Every bill creates winners and losers. Here's who stands to gain and who bears the cost.

Who Benefits

  • Sponsors and supporters of H. Res.23 — They gain a clear, expedited path to a floor vote with limited procedural hurdles and controlled debate time, increasing the chance of swift passage.
  • House leadership favoring quick resolution — Leaders who want a timely vote benefit from reduced opportunities for delay and centralized control over floor proceedings.
  • Rules Committee leadership — The chair and ranking minority member gain explicit authority to allocate the single hour of debate and select designees, concentrating agenda power in their office.

Who Bears the Cost

  • Members opposed to H. Res.23 — They lose normal procedural tools (extended debate, motions, divisions) that could be used to delay, amend, or block the resolution, constraining their legislative options.
  • Rank-and-file members generally — Short, controlled debate reduces ability to raise detailed concerns on the floor, limiting transparency and member-level amendment opportunities.
  • Parliamentarian and floor staff — Waiving a clause of Rule XIX narrows the set of applicable points of order and may increase disputes about what procedural objections remain available, imposing interpretive and enforcement burdens on parliamentary staff.

Key Issues

The Core Tension

The central dilemma is whether expedited, tightly governed floor consideration appropriately balances the majority’s interest in an efficient legislative schedule against the minority’s interest in fuller debate and procedural recourse on a sensitive voting-policy question; the resolution privileges speed and concentrated control at the expense of broader floor participation and procedural safeguards.

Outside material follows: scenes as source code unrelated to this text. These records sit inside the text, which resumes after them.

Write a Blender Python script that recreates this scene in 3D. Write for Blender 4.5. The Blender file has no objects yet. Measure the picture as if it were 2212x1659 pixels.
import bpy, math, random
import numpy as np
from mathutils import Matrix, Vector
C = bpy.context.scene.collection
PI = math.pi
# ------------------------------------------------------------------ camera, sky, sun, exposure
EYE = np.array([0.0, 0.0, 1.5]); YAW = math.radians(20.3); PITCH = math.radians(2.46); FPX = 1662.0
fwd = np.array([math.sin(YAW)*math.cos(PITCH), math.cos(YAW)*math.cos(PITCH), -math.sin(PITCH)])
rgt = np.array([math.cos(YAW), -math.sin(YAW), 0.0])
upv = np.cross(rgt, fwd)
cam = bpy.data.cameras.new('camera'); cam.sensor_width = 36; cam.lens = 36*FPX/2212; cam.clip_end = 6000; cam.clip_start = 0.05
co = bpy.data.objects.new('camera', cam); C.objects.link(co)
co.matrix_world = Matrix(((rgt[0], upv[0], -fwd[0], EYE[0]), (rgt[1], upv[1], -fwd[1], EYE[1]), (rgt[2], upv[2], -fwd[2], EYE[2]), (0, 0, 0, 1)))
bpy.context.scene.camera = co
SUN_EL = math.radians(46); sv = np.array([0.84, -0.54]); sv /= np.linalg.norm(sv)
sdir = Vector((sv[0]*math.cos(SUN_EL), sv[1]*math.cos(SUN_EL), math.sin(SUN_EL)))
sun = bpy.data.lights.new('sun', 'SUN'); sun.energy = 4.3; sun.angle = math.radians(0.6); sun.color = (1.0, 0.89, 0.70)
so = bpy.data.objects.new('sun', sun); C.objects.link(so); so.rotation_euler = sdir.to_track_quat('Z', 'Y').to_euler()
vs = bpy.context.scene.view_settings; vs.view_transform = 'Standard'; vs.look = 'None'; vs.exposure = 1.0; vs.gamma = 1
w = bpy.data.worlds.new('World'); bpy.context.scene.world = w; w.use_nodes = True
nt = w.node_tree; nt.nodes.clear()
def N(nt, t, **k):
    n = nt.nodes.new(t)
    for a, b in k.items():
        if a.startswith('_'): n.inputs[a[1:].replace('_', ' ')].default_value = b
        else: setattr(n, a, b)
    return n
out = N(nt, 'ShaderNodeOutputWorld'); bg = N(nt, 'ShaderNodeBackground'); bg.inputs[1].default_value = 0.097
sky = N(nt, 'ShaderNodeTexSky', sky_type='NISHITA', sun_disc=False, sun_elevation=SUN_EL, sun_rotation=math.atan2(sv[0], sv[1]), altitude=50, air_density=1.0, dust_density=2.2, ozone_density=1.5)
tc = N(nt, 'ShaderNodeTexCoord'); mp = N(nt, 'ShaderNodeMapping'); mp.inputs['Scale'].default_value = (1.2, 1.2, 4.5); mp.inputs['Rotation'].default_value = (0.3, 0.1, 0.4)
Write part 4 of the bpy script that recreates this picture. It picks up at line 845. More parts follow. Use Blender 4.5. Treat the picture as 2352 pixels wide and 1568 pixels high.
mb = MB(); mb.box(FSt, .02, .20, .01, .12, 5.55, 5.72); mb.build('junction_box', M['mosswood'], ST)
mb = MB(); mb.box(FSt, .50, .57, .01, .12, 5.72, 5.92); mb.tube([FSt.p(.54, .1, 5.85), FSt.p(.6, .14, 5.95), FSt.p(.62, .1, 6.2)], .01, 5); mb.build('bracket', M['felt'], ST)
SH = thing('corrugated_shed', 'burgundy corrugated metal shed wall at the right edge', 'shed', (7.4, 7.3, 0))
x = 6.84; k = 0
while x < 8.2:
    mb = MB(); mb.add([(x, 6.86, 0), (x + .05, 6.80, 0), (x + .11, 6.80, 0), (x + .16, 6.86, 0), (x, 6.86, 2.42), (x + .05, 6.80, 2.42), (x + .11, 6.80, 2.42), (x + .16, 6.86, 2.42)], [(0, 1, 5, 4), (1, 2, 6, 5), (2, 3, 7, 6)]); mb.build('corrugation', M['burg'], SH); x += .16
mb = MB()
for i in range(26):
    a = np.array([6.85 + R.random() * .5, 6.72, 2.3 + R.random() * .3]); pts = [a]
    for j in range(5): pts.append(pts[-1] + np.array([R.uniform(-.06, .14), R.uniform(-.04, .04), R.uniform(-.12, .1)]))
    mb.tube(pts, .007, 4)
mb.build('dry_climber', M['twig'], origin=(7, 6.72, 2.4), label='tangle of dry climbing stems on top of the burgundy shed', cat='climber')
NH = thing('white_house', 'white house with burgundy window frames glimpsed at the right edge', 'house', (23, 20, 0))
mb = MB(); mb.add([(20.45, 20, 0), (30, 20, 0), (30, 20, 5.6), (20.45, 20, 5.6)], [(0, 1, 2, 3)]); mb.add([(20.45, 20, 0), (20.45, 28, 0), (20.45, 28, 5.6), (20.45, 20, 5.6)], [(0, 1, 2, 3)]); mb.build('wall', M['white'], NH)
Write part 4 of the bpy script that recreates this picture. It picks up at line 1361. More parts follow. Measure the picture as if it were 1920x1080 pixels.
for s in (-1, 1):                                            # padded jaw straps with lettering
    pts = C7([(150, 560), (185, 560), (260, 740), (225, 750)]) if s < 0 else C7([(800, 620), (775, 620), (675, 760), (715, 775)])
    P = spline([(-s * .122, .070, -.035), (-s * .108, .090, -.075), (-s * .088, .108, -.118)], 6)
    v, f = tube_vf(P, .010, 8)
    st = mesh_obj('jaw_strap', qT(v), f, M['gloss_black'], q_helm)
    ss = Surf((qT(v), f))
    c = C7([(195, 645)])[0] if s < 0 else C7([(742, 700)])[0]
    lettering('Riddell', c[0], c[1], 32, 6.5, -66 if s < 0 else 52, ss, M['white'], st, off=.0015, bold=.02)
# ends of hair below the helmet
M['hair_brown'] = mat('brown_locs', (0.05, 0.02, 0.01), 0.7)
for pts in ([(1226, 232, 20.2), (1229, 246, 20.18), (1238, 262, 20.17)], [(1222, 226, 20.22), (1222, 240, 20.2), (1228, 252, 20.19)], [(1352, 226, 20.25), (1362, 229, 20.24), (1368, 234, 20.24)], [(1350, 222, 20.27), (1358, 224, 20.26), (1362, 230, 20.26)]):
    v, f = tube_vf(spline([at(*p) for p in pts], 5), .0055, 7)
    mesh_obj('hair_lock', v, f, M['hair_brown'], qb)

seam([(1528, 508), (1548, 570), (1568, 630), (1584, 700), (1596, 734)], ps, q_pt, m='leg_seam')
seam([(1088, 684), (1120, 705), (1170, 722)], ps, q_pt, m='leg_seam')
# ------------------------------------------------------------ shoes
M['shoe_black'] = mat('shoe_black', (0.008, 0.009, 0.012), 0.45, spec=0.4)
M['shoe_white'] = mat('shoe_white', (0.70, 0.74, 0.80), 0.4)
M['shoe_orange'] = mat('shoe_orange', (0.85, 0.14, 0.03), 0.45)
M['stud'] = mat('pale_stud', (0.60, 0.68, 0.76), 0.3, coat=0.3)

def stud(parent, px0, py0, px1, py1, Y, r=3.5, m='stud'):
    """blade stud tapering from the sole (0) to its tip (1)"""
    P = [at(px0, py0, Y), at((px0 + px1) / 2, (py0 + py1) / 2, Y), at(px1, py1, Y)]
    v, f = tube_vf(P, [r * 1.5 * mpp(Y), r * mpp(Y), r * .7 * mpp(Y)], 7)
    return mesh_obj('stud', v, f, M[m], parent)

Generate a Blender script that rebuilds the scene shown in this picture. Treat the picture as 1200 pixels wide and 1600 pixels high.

H. Res.164 creates a compact procedural environment that favors speed over extended deliberation.

The single-hour cap and the prior ordering of the previous question effectively prevent prolonged amendment processes and many dilatory motions; that can be appropriate for noncontroversial items but is consequential when the underlying measure touches voting access and proxy rules. The delegation of control to the Rules Committee leadership centralizes allocation of floor time, which can streamline management but also concentrates strategic leverage in a small set of offices.

The waiver of clause 1(c) of Rule XIX is a narrow technical maneuver, but its practical importance depends on what that clause normally permits as a point of order; removing it reduces the set of formal objections that members could raise. That increases the possibility that substantive disputes over H.

Res.23’s content will be resolved on an expedited timeline without the procedural checks some members rely on. The resolution leaves open operational questions — for example, how designees will be used in practice, whether unanimous consent will be sought for ancillary housekeeping matters, and how quickly a vote will be scheduled after the one-hour debate — which can affect how effectively members and stakeholders can respond.